Maybe it’s because I’m about to be remarried (more on that when I'm feeling better), or maybe it’s all the extra time on my hands now that I have joined (temporarily, I hope) the ranks of the unemployed, but I have been experiencing my emotions with reckless abandon, these past few days.
Time, you know (if you have been reading this blog from the start), is something I have been running from since Chris fell ill way back in 2003. I haven’t really allowed myself to stop running from quiet moments alone in a very long time. Such moments used to stand for breathing, regrouping, imagining, fostering creativity, and the like. Post Chris’ death, quiet moments fill me with dread, depression, feelings of lack of control, and tears. Now, faced with unemployment and days spent alone at home, job-searching, job training and thinking, I am aware that I need to place a new definition of what it means to be faced with nothing but time. I can’t spend my days crying. I can’t spend each moment overwrought with seven-year-old anxiety. It’s time to make a permanent change, if I can.
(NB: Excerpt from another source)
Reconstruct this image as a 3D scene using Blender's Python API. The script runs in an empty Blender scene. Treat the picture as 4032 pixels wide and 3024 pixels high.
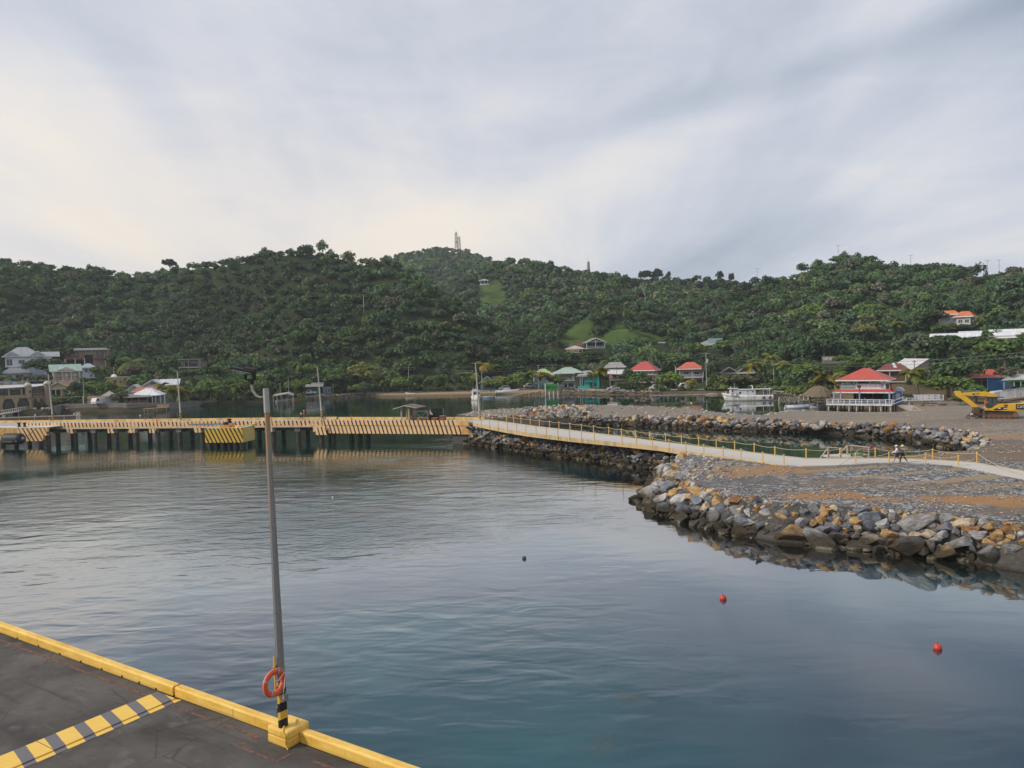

There are people from the past I shared with Chris with whom I am still friendly, today. Those people are very, very special people in my life whose presence means a great deal to me. I love them like I loved Chris, and I would love to be able to embrace them without bubbling over with tears in the private moments after we interact.
I don’t want to be the new me, anymore. I want to be the old me, again. When I was the old me, I took time to be alone. I demanded time alone to be with myself, and create my world. It’s hard to keep running. I’m tired, and even though I am an optimistic, happy person in many ways, I am still quite traumatized by Chris’ death, and still angry that he left me, even though I’m in love again…even though I’m in love again.
The great divide is very, very wide. Life is strange when you can’t talk to a person with whom you once shared everything. It’s like a mute person trying to speak. It’s like the scream in your nightmares that never quite makes it past your lips. I can’t tell Chris I love him. I can’t tell him I hate him. I can’t ask him what the name of that Red Sox player was who lost all confidence in his throw, or what it was like to take the bus to Oak Square when he first moved to Boston. We can’t rehash how we felt about moving to Los Angeles, or discuss Ellis Paul’s new single.
In the large scheme, it doesn’t matter anymore. I’m getting busy with new memories, now. I have let go of a lot of things, and there is still much more to let go.
Time is both my best enemy and my worst friend.